“Nossa vida não é nossa de fato. Do útero ao túmulo, temos ligações com os outros, no passado e presente. E por cada crime e cada bondade, geramos nosso futuro”.
A História é viva e, portanto, está em constante processo de desenvolvimento. O curioso e talvez, de certa forma, impressionante, é que ao fazer uma análise histórica de determinados fatos ocorridos na humanidade, é possível ver que há alguns personagens, de épocas e classes sociais distintas, que lutaram e acreditaram em ideais semelhantes.
Não sei se existe uma teoria histórica para isso, mas às vezes fica fácil de ver que toda a linha do tempo está interligada quando se observa os erros passados refletindo no presente e ecoando no futuro. Esse efeito dominó, que perpassa o interior das eras, é um dos temas centrais do filme A Viagem, baseado no romance de David Mitchell.
Após uma exibição de quase 3 horas, é realmente difícil não refletir a respeito da ideologia proposta. E as peculiaridades vão desde o enredo à direção, uma vez que foi um filme comandado pelos irmãos Wachowski (criadores de Matrix) e por Tom Tykwer (diretor de Corra, Lola, Corra). Ainda que seja um filme projetado por três visões, o resultado final causa uma forte e boa impressão na memória devido ao equilíbrio delicadamente explorado.
O roteiro, por si só, é digno de mérito. Procurando ser fiel à obra, o longa apresenta ao espectador seis núcleos, os quais se passam em anos totalmente diferentes. A proeza reside em fazer isso aleatoriamente sem prejudicar o entendimento, pois todas as histórias estão conectadas de alguma maneira. E por isso uma atenção redobrada é essencial. Começamos no século XIX, acompanhando a viagem de um advogado que almeja voltar para casa ao passo que inicia uma amizade com um escravo.

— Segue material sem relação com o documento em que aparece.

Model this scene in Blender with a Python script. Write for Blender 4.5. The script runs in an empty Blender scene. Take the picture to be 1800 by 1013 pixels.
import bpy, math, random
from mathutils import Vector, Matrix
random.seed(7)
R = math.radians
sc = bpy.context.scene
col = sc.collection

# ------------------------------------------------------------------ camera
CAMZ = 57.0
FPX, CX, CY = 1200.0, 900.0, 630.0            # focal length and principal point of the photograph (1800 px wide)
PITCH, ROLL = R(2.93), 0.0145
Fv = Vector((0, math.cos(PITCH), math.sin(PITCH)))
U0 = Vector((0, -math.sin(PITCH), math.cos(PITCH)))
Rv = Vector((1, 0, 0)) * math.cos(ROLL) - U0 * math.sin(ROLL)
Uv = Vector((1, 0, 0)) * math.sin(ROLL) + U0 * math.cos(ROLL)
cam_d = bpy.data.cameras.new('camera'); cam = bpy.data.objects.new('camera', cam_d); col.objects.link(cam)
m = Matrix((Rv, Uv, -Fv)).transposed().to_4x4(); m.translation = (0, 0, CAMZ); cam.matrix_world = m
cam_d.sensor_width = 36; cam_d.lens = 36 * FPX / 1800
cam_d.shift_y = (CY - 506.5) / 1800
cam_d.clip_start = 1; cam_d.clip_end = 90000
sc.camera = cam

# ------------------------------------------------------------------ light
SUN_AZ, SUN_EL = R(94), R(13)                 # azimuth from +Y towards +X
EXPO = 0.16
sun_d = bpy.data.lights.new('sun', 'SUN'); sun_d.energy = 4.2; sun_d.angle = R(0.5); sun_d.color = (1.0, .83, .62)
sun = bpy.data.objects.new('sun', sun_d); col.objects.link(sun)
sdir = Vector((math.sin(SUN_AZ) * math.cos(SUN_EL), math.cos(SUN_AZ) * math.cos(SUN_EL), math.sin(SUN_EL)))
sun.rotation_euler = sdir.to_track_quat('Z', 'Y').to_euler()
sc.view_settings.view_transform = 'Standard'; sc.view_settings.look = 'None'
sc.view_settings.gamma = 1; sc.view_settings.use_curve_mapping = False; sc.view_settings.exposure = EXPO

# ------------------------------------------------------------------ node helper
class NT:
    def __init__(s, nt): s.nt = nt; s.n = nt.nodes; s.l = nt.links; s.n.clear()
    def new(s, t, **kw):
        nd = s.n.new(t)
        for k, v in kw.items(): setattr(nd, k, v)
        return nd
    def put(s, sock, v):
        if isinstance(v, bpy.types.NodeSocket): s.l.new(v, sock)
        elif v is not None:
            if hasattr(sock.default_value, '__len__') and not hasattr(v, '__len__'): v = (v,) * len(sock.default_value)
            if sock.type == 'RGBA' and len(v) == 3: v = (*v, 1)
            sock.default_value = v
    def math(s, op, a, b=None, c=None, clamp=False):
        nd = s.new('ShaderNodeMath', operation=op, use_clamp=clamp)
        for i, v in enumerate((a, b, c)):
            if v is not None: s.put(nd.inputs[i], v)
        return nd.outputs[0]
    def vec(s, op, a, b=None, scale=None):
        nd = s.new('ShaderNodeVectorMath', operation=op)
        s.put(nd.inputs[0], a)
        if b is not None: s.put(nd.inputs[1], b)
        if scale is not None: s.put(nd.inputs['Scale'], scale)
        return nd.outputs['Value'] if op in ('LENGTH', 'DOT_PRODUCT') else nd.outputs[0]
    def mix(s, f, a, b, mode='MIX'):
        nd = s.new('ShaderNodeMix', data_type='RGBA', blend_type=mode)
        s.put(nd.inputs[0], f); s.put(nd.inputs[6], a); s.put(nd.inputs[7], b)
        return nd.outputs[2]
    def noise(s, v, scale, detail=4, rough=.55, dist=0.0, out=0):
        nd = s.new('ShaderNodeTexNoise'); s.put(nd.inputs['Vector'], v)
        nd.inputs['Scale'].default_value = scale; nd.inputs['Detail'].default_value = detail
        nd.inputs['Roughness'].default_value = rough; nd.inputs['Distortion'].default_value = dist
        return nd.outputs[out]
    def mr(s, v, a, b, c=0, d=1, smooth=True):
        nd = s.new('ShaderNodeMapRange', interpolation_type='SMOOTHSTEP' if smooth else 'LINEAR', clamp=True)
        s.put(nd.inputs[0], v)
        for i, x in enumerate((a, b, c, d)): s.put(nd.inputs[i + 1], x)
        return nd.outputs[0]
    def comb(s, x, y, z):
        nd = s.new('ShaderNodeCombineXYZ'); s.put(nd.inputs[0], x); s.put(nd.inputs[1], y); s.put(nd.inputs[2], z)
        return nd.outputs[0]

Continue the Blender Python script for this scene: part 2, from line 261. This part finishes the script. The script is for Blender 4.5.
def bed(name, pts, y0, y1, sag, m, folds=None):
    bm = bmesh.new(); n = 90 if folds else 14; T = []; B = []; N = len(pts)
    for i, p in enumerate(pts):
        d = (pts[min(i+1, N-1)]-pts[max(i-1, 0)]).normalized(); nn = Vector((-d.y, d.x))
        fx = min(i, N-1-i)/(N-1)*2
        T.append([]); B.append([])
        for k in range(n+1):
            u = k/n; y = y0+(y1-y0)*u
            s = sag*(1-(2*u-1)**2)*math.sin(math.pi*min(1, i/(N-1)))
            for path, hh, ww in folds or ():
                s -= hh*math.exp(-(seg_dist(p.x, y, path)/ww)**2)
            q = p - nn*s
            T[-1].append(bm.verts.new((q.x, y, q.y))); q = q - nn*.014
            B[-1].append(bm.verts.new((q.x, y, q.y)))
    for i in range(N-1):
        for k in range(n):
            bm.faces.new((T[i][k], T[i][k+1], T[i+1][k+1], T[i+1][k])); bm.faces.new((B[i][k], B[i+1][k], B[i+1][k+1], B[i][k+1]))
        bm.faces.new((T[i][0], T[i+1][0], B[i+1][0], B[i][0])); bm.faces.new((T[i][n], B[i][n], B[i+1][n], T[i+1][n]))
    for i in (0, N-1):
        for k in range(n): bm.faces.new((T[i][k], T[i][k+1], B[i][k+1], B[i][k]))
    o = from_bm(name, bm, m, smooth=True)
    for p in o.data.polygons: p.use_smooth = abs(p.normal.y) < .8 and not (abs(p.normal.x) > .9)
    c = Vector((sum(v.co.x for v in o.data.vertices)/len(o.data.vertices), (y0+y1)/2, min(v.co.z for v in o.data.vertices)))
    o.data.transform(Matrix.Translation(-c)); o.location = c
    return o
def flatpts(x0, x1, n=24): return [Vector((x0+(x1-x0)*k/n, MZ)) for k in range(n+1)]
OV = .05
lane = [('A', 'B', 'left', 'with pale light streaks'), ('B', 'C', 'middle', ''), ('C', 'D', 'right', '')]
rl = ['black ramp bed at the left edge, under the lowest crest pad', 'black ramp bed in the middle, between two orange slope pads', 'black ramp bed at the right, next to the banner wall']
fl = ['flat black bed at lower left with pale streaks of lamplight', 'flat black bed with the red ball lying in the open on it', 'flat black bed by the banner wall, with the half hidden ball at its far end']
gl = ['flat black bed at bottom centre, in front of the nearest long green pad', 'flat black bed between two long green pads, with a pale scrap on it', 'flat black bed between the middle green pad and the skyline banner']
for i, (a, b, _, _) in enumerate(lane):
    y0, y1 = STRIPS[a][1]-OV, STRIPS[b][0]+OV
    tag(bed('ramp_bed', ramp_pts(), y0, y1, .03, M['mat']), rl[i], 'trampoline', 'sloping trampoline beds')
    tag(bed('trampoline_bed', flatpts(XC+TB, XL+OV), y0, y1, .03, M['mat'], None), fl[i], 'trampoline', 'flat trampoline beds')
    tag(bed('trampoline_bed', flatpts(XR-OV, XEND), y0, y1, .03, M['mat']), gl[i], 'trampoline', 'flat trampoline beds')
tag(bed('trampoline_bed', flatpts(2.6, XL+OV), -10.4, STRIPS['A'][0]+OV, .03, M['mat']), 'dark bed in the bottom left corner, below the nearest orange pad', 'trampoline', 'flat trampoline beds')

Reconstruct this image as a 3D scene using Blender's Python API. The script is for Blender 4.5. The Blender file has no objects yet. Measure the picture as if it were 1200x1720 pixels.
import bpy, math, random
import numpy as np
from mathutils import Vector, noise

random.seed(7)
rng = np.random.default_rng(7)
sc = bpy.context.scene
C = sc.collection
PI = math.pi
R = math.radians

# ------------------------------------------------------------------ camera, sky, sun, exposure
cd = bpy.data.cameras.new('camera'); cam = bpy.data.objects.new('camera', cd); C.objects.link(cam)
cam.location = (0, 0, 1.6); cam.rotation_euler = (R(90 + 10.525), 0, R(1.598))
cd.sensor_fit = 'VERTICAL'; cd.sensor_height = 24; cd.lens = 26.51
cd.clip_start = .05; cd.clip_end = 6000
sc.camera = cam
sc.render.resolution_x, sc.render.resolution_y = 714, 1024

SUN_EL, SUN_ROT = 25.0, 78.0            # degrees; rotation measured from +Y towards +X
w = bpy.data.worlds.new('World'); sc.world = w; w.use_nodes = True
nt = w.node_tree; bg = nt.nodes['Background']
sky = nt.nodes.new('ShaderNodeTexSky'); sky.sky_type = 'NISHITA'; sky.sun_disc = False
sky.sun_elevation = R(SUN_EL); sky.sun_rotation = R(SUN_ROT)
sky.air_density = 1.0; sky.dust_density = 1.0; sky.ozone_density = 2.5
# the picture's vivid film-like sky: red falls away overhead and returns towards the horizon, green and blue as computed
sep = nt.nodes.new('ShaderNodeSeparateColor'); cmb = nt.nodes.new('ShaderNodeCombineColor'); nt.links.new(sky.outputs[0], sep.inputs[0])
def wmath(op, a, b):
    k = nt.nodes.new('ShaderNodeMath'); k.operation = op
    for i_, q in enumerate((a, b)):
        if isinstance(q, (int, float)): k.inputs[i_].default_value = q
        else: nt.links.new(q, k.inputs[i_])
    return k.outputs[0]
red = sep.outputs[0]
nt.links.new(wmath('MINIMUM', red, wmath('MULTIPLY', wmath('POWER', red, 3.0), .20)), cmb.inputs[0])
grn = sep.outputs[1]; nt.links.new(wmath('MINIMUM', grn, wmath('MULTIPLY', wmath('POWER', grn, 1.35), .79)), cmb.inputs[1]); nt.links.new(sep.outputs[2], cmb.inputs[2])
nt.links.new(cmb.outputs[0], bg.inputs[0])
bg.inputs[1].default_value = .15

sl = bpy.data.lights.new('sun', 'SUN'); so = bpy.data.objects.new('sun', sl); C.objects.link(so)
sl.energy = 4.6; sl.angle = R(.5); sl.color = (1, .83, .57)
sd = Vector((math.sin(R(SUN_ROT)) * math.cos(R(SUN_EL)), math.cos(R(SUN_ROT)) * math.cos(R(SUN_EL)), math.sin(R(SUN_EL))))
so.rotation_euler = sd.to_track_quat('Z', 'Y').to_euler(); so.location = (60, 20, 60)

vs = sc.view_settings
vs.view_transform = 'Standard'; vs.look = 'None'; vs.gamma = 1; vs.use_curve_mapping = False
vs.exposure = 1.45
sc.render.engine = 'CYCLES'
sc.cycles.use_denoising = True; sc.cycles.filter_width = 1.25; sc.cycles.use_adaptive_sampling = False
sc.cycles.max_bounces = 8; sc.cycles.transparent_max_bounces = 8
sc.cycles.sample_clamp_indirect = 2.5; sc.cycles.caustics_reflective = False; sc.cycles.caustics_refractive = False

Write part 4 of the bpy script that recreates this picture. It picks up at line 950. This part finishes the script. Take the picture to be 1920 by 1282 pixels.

Em seguida, há o primeiro salto temporal: a edição nos leva para a década 1930, na qual conhecemos um jovem deserdado que sonha em se tornar um compositor. Sendo ajudante de um grande músico, o rapaz consegue compor o Sexteto Atlas das Nuvens (Cloud Atlas, título original do filme e da obra). Na década de 1970, vemos uma jornalista tentando desvendar um misterioso assassinato. 2012 é o núcleo da comédia, em que um grupo de idosos tenta escapar de um asilo. Em 2144, um clone transforma-se no ícone de uma resistência. E, por fim, somos apresentados ao que sobrou da civilização em um futuro pós-apocalíptico.
E se o roteiro e direção merecem suas congratulações, o mesmo vale para a equipe de maquiagem e efeitos visuais. Os atores, também ótimos, foram transfigurados e algumas vezes nem é possível identificá-los em meio a tantas transformações; alguns aparecem em todas as histórias e inclusive há casos de troca de sexo. Destaque especial para Tom Hanks, Halle Berry, Jim Sturgess, Donna Bae e Hugo Weaving.
Acima de tudo, A Viagem defende a liberdade, o amor e a verdade como um direito de todos, independente da hierarquia social. Para que essa ideia seja sustentada até o fim, o enredo se apoia em reflexões filosóficas, sociais e cristãs, elementos que criam uma atmosfera mais lúdica ao filme. Muitos personagens, de épocas diferenciadas, deixaram suas marcas na História, conectando vidas e emoções. E se houver uma teoria para isso, espero que resultados positivos ecoem nas gerações futuras. Pelo menos, não custa nada acreditar.
"Acredito que há outro mundo esperando por nós. Um mundo melhor. E eu estarei esperando por você lá".